Perhaps the most tragic figure of the day is the American
President who was once a historian. In those days it became his
task to tell us how, after that great war in America which was
more clearly than any other war of our time a war for an idea,
the conquerors, confronted with a heroic task of reconstruction,
turned recreant, and spent fifteen years in abusing their victory
under cover of pretending to accomplish the task they were doing
what they could to make impossible. Alas! Hegel was right when he
said that we learn from history that men never learn anything
from history. With what anguish of mind the President sees that
we, the new conquerors, forgetting everything we professed to
fight for, are sitting down with watering mouths to a good square
meal of ten years revenge upon and humiliation of our prostrate
foe, can only be guessed by those who know, as he does, how
hopeless is remonstrance, and how happy Lincoln was in perishing
from the earth before his inspired messages became scraps of
paper. He knows well that from the Peace Conference will come, in
spite of his utmost, no edict on which he will be able, like
Lincoln, to invoke "the considerate judgment of mankind: and the
gracious favor of Almighty God." He led his people to destroy the
militarism of Zabern; and the army they rescued is busy in
Cologne imprisoning every German who does not salute a British
officer; whilst the government at home, asked whether it
approves, replies that it does not propose even to discontinue
this Zabernism when the Peace is concluded, but in effect looks
forward to making Germans salute British officers until the end
of the world. That is what war makes of men and women. It will
wear off; and the worst it threatens is already proving
impracticable; but before the humble and contrite heart ceases to
be despised, the President and I, being of the same age, will be
dotards. In the meantime there is, for him, another history to
write; for me, another comedy to stage. Perhaps, after all, that
is what wars are for, and what historians and playwrights are
for. If men will not learn until their lessons are written in
blood, why, blood they must have, their own for preference.

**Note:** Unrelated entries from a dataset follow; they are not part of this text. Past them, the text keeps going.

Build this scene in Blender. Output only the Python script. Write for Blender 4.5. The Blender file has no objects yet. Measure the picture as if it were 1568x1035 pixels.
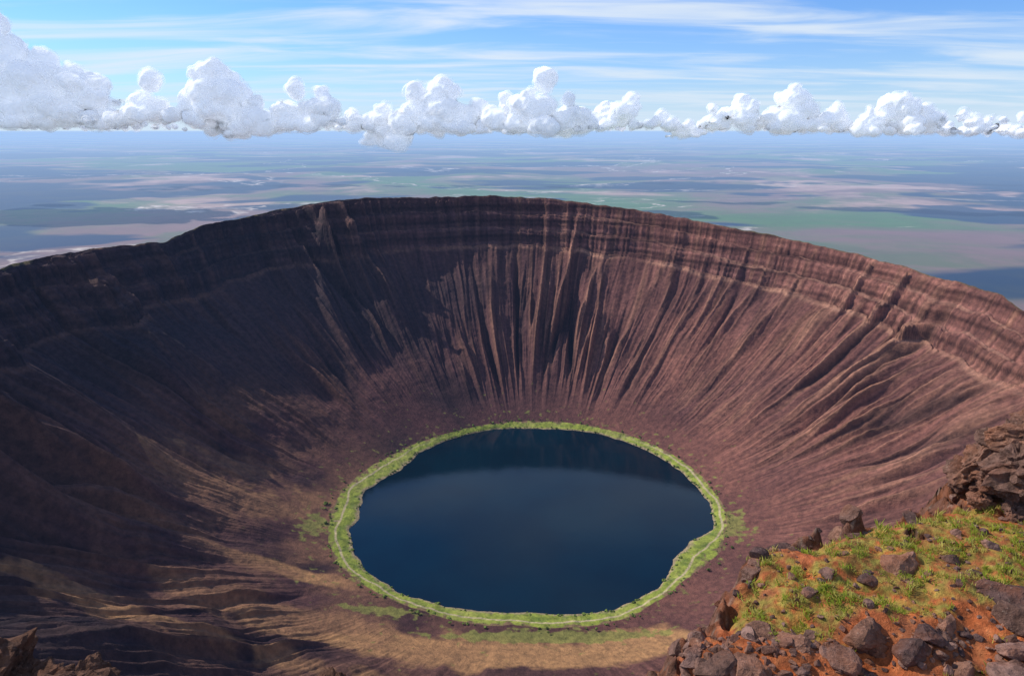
import bpy, math, random
import numpy as np
from mathutils import Vector, Matrix, noise as mnoise
rng = np.random.default_rng(7); random.seed(7)
scene = bpy.context.scene
# ------------------------------------------------------------------ camera maths (used only to lay out the place)
H = 300.0; F = 24/36*1568; PITCH = math.atan((517.5-200)/F)
cp, sp = math.cos(PITCH), math.sin(PITCH)
def ray(px, py):
    xc = (px-784)/F; yc = (517.5-py)/F
    return np.array([xc, cp+yc*sp, -sp+yc*cp])
def onz(px, py, z):
    d = ray(px, py); t = (z-H)/d[2]; return d*t+np.array([0, 0, H])
cam_d = bpy.data.cameras.new("camera"); cam = bpy.data.objects.new("camera", cam_d)
scene.collection.objects.link(cam); scene.camera = cam
cam.location = (0, 0, H); cam.rotation_euler = (math.radians(90)-PITCH, 0, 0)
cam_d.lens = 24; cam_d.sensor_width = 36; cam_d.clip_start = 0.1; cam_d.clip_end = 400000
# ------------------------------------------------------------------ noise
perm = np.array(rng.permutation(512).tolist()*2)
ang = rng.random(512)*2*np.pi; G = np.stack([np.cos(ang), np.sin(ang)], 1)
def perlin(x, y, per=None, seed=0):
    x, y = np.broadcast_arrays(np.asarray(x, float), np.asarray(y, float))
    xi = np.floor(x).astype(np.int64); yi = np.floor(y).astype(np.int64)
    fx = x-xi; fy = y-yi
    u = fx*fx*fx*(fx*(fx*6-15)+10); v = fy*fy*fy*(fy*(fy*6-15)+10)
    def h(a, b):
        if per: a = a % per
        return perm[(perm[(a+seed*37) & 511]+b) & 511]
    def g(ix, iy, dx, dy):
        q = G[h(ix, iy)]; return q[..., 0]*dx+q[..., 1]*dy
    a = g(xi, yi, fx, fy); b = g(xi+1, yi, fx-1, fy); c = g(xi, yi+1, fx, fy-1); d = g(xi+1, yi+1, fx-1, fy-1)
    return (a+(b-a)*u+(c-a)*v+(a-b-c+d)*u*v)*1.4
def fbm(x, y, o=4, per=None, seed=0):
    s = 0; a = 1; k = 1
    for i in range(o):
        s = s+a*perlin(x*k, y*k, per*k if per else None, seed+i); a *= .5; k *= 2
    return s
def ss(x, a, b):
    t = np.clip((x-a)/(b-a), 0, 1); return t*t*(3-2*t)
def mixc(a, b, f):
    return a*(1-f[..., None])+np.asarray(b)*f[..., None]
def mesh_np(name, V, Fq, col=None, smooth=True):
    me = bpy.data.meshes.new(name); n = Fq.shape[1]
    me.vertices.add(len(V)); me.vertices.foreach_set("co", V.astype(np.float32).ravel())
    me.loops.add(Fq.size); me.loops.foreach_set("vertex_index", Fq.astype(np.int32).ravel())
    me.polygons.add(len(Fq)); me.polygons.foreach_set("loop_start", (np.arange(len(Fq))*n).astype(np.int32))
    me.update(calc_edges=True)
    me.polygons.foreach_set("use_smooth", np.full(len(Fq), smooth))
    if col is not None:
        at = me.color_attributes.new("Col", 'FLOAT_COLOR', 'POINT')
        at.data.foreach_set("color", col.astype(np.float32).ravel())
    ob = bpy.data.objects.new(name, me); scene.collection.objects.link(ob); return ob
# ------------------------------------------------------------------ node helper
class NT:
    def __init__(s, tree): s.t = tree; tree.nodes.clear()
    def n(s, typ, ins=None, **kw):
        nd = s.t.nodes.new(typ)
        for k, v in kw.items(): setattr(nd, k, v)
        for k, v in (ins or {}).items():
            if isinstance(v, bpy.types.NodeSocket): s.t.links.new(v, nd.inputs[k])
            else: nd.inputs[k].default_value = v
        return nd
    def mix(s, f, a, b, mode='MIX'):
        nd = s.t.nodes.new('ShaderNodeMix'); nd.data_type = 'RGBA'; nd.blend_type = mode
        for i, v in ((0, f), (6, a), (7, b)):
            if isinstance(v, bpy.types.NodeSocket): s.t.links.new(v, nd.inputs[i])
            else: nd.inputs[i].default_value = v if i == 0 else (*v, 1)
        return nd.outputs[2]
    def mr(s, v, a, b, c=0, d=1):
        return s.n('ShaderNodeMapRange', {0: v, 1: a, 2: b, 3: c, 4: d}, interpolation_type='SMOOTHSTEP').outputs[0]
    def noise(s, vec, scale, detail=6, rough=.6, dist=0):
        return s.n('ShaderNodeTexNoise', {'Vector': vec, 'Scale': scale, 'Detail': detail, 'Roughness': rough, 'Distortion': dist}).outputs[0]
    def math(s, op, a, b=0):
        return s.n('ShaderNodeMath', {0: a, 1: b}, operation=op).outputs[0]
def newmat(name):
    m = bpy.data.materials.new(name); m.use_nodes = True; return m, NT(m.node_tree)
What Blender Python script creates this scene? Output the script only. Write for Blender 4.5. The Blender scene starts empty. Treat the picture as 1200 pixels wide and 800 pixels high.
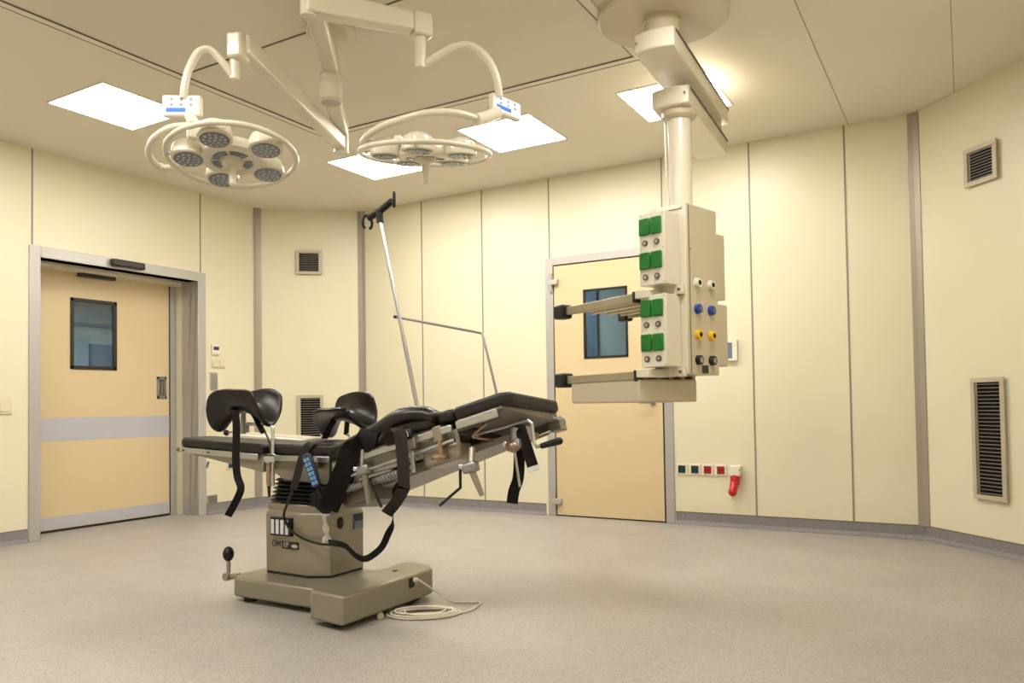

The Ephemeral Thrones and the Eternal Theatre
To the theatre it will not matter. Whatever Bastilles fall, the
theatre will stand. Apostolic Hapsburg has collapsed; All Highest
Hohenzollern languishes in Holland, threatened with trial on a
capital charge of fighting for his country against England;
Imperial Romanoff, said to have perished miserably by a more
summary method of murder, is perhaps alive or perhaps dead:
nobody cares more than if he had been a peasant; the lord of
Hellas is level with his lackeys in republican Switzerland; Prime
Ministers and Commanders-in-Chief have passed from a brief glory
as Solons and Caesars into failure and obscurity as closely on
one another's heels as the descendants of Banquo; but Euripides
and Aristophanes, Shakespeare and Moliere, Goethe and Ibsen
remain fixed in their everlasting seats.